Projected total development costs for River Park will be over $100 million. Scheiber explained that as the master developer, Legacy Partners’ presold the hotel component to Lodgeworks, Inc., the office building unit, which will be built by Trammell Crow Company, to ING Clarion and the residential portion above the parking garage to a limited liability company comprising Legacy Partners and Black Rock. “The project is a commercial condominium with four individual condominium units and we own and are developing two of the condo air rights and have an undivided interest in the common infrastructure, which is the parking garage and the common areas around it,” Scheiber said.

Garage construction is underway and Scheiber expects to have access to the first residential building in March 2008. With a 12-month construction period for each building, starts and deliveries will be 90 days apart with 135 units in the first building delivering March 2009, the second building with approximately 95 units delivering in June and the remaining 209 units delivering in September.

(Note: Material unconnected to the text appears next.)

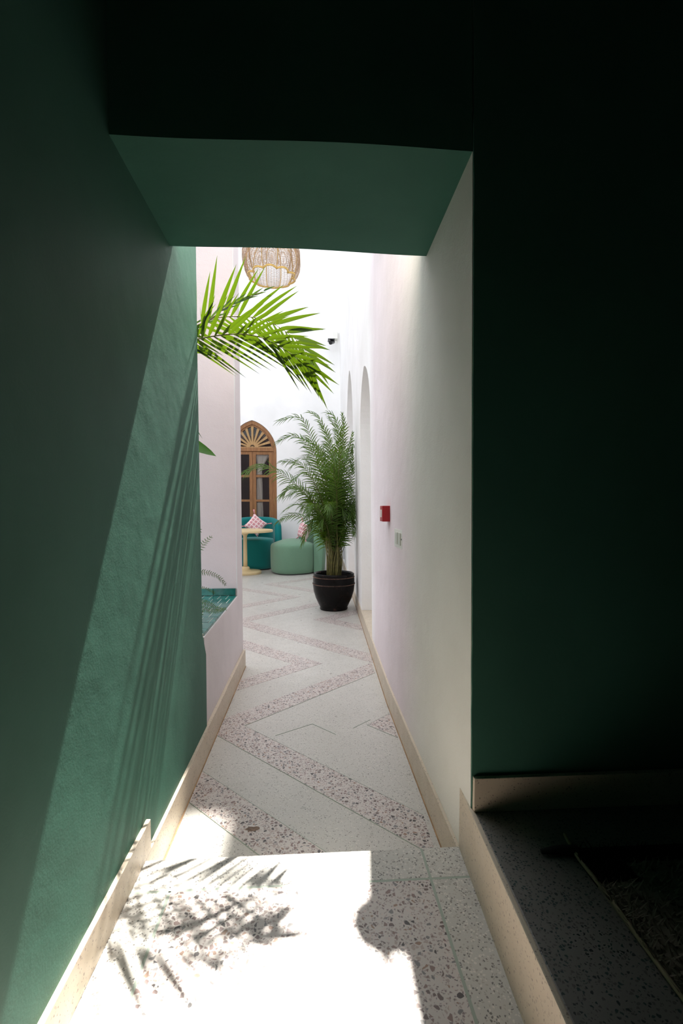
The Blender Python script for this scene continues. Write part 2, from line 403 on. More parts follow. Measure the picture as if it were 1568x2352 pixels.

Rents for the studios, one and two-bedroom flats and town home units were underwritten at $1.96 per sq. ft. Scheiber thinks the project will attract high-tech-savvy individuals who want to be close to Microsoft and the other major technology firms clustering around them. “We have quite a few rotational people who come in to Microsoft for six to eight months or are relocating to Redmond and are waiting for their homes to be built,” he said. The architectural team for the apartment component consists of Johnston Architects, PLLC as design architect and EDI Architecture, Inc. as the architect of record.

Legacy Partners is in the early stages of approval on a yet-unnamed 20-story, 250-unit luxury apartment community at 106th Ave. and NE 2nd St. that includes 10,650 sq. ft. of restaurant and boutique retail space in the heart of Downtown Bellevue. The company plans to start construction in June 2008 with completion 24 months later. The units, with an average size of 750 sq. ft., will be a variety of studios, one-bedrooms and townhomes and two-bedroom, two-bath penthouses. Units on the west side of the building will provide views of the lake and a large central park in Downtown Bellview; units on the east side will offer views of the city and the Cascade Mountains. Rents are expected over $2.60 per sq. ft., –the same as the rents already being achieved at the 989 Elements project (completed last year by a partnership of Su Development and UDR, Inc.) and others in the downtown area, which I feel are not as advantageously located vis- a-vis the core of Downtown Bellview as our project,” said Scheiber. Cornerstone Real Estate Advisors, advisers to Massachusetts Mutual, is providing equity for Legacy Partner’s Bellevue project. The architect is EDI Architecture Inc.